WORKING DATA:
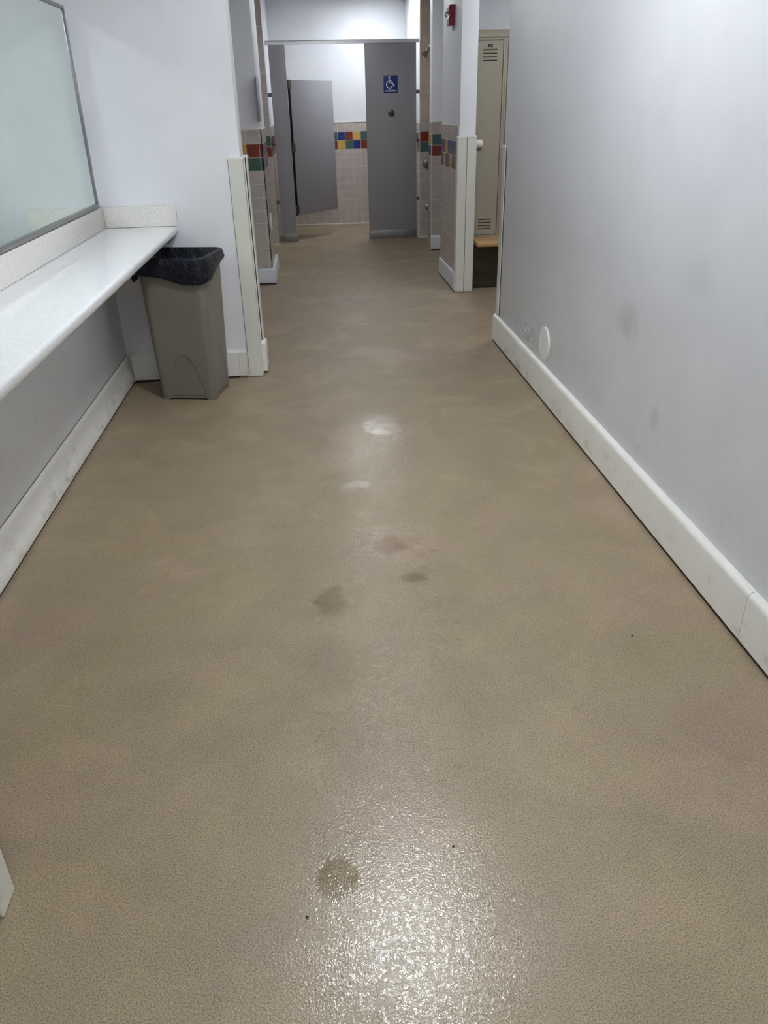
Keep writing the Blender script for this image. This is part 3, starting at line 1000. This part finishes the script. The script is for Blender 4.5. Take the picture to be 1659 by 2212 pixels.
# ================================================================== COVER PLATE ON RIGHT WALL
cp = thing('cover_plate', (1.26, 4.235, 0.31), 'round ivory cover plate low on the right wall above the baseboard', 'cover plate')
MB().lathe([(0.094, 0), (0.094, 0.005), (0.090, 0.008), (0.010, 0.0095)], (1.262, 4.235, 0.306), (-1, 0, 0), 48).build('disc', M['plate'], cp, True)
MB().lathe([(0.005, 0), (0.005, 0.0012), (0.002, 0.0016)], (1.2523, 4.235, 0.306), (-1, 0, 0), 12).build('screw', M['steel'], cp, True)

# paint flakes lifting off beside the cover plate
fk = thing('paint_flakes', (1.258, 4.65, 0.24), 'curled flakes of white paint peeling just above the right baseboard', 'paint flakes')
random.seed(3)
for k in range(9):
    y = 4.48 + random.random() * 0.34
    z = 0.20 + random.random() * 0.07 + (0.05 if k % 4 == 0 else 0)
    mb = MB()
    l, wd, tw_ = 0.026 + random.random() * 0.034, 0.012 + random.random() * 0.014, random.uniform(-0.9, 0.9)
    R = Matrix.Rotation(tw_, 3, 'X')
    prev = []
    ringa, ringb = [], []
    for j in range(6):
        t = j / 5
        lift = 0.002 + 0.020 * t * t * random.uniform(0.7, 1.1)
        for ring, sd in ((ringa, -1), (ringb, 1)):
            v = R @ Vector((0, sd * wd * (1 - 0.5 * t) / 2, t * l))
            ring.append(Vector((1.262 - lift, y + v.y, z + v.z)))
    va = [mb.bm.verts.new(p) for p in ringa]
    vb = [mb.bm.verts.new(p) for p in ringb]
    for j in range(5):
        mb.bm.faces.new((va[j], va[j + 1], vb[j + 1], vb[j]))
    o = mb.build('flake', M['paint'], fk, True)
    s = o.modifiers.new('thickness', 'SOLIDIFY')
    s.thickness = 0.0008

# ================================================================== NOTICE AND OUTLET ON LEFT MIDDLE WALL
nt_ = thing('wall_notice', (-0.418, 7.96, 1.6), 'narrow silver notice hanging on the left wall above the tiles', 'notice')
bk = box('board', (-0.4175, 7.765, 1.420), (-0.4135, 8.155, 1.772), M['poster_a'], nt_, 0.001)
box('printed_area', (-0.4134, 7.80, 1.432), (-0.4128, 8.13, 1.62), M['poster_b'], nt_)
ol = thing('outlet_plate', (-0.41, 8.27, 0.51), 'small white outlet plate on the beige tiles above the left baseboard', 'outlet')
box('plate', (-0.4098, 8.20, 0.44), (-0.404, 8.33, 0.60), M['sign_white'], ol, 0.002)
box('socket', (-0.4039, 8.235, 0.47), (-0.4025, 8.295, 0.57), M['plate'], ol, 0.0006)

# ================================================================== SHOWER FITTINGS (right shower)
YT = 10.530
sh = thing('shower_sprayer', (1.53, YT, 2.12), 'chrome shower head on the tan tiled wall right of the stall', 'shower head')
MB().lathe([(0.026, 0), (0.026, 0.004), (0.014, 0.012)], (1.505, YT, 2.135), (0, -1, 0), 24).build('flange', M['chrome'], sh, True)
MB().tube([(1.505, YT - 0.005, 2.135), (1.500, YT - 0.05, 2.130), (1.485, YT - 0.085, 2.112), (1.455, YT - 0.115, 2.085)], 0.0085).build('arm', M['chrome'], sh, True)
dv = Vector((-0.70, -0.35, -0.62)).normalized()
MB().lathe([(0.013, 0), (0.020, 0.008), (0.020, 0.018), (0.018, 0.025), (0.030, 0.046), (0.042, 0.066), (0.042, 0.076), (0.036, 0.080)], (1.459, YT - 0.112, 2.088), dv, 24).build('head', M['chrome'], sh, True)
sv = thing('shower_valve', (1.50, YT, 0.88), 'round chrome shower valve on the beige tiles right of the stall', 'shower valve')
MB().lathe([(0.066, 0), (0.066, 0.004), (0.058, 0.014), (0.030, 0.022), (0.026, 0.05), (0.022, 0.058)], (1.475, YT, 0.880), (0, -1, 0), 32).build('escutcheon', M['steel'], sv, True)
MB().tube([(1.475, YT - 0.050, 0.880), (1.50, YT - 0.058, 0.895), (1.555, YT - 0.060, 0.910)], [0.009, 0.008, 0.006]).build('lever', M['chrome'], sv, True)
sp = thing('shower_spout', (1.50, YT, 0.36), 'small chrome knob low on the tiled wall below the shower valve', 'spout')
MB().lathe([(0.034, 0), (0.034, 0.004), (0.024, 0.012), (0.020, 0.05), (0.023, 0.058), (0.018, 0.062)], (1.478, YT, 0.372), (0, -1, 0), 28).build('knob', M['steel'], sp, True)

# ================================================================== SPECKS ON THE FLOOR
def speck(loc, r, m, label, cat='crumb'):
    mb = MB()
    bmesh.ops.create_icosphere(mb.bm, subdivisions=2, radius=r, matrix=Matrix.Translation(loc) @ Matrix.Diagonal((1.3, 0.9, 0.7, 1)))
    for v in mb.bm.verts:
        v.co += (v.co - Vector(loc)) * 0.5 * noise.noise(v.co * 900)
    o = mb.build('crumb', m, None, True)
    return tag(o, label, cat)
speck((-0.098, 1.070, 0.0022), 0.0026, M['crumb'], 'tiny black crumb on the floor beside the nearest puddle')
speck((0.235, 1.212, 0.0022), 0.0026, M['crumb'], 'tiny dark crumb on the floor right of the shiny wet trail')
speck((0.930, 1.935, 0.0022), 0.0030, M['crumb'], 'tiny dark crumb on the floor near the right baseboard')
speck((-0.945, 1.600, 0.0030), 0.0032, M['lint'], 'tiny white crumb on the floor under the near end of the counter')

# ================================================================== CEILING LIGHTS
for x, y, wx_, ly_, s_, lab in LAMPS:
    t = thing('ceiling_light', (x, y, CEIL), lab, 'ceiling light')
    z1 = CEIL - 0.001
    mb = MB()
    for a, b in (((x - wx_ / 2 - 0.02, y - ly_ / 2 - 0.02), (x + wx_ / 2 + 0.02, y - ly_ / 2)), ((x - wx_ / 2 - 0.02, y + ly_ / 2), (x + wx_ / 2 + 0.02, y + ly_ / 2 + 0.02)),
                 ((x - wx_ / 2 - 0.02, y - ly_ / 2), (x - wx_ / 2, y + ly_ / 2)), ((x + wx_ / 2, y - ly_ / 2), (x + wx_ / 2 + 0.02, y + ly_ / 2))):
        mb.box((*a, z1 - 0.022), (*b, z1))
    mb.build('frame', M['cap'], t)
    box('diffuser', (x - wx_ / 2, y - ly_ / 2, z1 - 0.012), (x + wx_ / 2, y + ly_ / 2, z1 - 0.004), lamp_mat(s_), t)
* * *
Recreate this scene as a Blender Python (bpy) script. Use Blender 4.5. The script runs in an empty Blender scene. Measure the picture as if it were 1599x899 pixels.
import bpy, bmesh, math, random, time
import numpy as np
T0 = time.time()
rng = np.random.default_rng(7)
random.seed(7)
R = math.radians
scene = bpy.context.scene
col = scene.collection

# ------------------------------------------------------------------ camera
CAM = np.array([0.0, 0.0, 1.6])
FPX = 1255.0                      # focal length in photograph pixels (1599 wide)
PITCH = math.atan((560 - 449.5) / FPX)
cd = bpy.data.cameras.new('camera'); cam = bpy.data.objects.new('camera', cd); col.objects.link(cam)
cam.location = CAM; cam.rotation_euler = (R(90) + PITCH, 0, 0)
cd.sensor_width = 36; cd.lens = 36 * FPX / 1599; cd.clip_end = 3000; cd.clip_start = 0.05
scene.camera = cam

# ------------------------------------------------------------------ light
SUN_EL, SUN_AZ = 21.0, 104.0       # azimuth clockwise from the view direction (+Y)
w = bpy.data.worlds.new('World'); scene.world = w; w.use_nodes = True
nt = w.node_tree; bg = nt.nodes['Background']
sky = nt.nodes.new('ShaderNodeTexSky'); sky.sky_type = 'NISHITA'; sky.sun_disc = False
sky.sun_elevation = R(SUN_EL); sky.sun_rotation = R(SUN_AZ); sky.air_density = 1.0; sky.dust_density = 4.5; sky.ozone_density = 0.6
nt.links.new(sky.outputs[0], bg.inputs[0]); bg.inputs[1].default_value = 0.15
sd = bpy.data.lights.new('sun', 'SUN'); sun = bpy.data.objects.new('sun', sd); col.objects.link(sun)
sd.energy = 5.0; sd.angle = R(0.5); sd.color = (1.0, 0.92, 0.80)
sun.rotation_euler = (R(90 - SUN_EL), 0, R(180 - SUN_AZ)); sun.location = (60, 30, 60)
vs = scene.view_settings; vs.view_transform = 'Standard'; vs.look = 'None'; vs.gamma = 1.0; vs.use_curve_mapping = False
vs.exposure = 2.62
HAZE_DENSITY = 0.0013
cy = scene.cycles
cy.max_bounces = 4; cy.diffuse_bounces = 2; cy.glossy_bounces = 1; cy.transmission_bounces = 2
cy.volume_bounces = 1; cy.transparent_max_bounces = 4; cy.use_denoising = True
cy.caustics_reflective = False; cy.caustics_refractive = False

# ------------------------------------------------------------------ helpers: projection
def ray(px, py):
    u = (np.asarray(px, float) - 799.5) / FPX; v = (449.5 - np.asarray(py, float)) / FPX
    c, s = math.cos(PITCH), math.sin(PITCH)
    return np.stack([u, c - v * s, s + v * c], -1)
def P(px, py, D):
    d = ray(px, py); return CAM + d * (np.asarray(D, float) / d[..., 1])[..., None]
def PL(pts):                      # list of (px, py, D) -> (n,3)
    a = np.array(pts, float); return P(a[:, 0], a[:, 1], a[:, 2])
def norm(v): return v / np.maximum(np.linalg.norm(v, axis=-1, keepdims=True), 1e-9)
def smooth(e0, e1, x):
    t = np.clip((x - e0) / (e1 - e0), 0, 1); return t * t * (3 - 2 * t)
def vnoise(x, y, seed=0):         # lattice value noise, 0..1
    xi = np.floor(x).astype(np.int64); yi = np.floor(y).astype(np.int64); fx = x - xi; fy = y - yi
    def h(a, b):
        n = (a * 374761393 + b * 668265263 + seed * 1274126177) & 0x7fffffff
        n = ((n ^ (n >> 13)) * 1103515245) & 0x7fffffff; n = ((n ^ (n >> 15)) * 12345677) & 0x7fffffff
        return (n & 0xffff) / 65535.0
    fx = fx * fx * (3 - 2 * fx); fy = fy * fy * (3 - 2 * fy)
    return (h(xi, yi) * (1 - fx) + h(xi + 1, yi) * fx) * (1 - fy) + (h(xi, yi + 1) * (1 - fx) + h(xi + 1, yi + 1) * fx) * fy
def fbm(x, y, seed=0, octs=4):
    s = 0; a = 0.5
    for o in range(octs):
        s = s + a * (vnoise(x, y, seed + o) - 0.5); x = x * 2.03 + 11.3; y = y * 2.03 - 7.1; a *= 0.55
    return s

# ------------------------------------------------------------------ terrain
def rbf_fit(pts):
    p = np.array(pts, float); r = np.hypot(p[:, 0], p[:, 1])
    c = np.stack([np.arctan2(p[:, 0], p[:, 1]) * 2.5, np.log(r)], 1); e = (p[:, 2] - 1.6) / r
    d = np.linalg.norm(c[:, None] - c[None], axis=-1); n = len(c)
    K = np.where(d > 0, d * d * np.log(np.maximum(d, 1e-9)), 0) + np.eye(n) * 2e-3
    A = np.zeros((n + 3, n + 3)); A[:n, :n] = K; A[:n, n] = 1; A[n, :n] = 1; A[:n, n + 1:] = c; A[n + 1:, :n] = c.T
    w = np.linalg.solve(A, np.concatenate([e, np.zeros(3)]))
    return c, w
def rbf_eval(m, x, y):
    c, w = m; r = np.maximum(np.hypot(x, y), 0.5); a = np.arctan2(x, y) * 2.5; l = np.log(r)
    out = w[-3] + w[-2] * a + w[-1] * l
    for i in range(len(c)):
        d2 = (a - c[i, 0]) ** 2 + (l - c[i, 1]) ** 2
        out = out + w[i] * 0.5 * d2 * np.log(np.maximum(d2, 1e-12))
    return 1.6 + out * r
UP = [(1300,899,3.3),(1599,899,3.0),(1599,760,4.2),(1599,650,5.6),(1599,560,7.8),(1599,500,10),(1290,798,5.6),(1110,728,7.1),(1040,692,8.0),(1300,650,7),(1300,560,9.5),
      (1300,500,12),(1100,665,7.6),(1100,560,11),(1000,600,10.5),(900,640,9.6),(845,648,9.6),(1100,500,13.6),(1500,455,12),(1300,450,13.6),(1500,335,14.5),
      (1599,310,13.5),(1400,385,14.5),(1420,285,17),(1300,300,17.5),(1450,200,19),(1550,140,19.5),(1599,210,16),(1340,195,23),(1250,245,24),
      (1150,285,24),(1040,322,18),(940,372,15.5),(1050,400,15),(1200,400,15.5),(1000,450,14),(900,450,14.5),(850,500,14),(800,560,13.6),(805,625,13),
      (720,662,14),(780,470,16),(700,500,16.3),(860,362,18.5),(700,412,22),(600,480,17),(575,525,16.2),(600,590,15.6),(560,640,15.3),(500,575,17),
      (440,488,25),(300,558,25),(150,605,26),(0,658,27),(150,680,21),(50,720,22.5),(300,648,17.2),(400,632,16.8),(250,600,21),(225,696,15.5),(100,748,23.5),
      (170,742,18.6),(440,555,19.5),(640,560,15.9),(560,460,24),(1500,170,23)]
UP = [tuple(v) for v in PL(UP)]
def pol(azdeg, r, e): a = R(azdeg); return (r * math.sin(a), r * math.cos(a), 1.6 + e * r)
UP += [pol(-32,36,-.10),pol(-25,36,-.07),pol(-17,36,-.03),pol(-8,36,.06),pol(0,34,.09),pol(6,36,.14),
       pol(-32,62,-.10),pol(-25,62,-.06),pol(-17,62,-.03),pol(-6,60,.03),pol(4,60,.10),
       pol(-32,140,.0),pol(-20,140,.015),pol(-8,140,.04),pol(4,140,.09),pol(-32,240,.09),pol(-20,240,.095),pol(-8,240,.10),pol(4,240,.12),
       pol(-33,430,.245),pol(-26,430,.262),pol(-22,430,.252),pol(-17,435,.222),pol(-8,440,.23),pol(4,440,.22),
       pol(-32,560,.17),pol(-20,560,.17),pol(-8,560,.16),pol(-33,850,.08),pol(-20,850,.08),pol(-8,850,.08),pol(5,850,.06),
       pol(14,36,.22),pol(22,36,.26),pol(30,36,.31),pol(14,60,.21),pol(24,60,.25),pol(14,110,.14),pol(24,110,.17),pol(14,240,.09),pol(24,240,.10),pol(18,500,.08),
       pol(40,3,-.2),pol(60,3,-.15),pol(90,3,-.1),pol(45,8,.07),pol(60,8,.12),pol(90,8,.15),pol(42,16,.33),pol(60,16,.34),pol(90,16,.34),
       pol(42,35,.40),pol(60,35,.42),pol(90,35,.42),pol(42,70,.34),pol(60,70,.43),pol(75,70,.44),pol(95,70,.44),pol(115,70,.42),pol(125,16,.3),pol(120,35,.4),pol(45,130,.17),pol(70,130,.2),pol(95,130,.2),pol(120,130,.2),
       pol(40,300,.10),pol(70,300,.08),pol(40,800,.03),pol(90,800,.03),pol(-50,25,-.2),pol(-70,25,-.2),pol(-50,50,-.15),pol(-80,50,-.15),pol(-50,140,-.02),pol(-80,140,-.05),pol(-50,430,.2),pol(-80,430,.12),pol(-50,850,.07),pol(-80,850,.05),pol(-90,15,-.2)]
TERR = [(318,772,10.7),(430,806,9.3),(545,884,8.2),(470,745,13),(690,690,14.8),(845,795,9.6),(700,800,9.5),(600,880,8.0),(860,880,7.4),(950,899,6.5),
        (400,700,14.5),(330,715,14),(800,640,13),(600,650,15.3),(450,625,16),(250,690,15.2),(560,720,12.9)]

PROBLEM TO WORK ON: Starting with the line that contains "Keep writing the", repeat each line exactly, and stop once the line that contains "M['steel'], cp, True)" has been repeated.

WRITTEN RESPONSE:
Keep writing the Blender script for this image. This is part 3, starting at line 1000. This part finishes the script. The script is for Blender 4.5. Take the picture to be 1659 by 2212 pixels.
# ================================================================== COVER PLATE ON RIGHT WALL
cp = thing('cover_plate', (1.26, 4.235, 0.31), 'round ivory cover plate low on the right wall above the baseboard', 'cover plate')
MB().lathe([(0.094, 0), (0.094, 0.005), (0.090, 0.008), (0.010, 0.0095)], (1.262, 4.235, 0.306), (-1, 0, 0), 48).build('disc', M['plate'], cp, True)
MB().lathe([(0.005, 0), (0.005, 0.0012), (0.002, 0.0016)], (1.2523, 4.235, 0.306), (-1, 0, 0), 12).build('screw', M['steel'], cp, True)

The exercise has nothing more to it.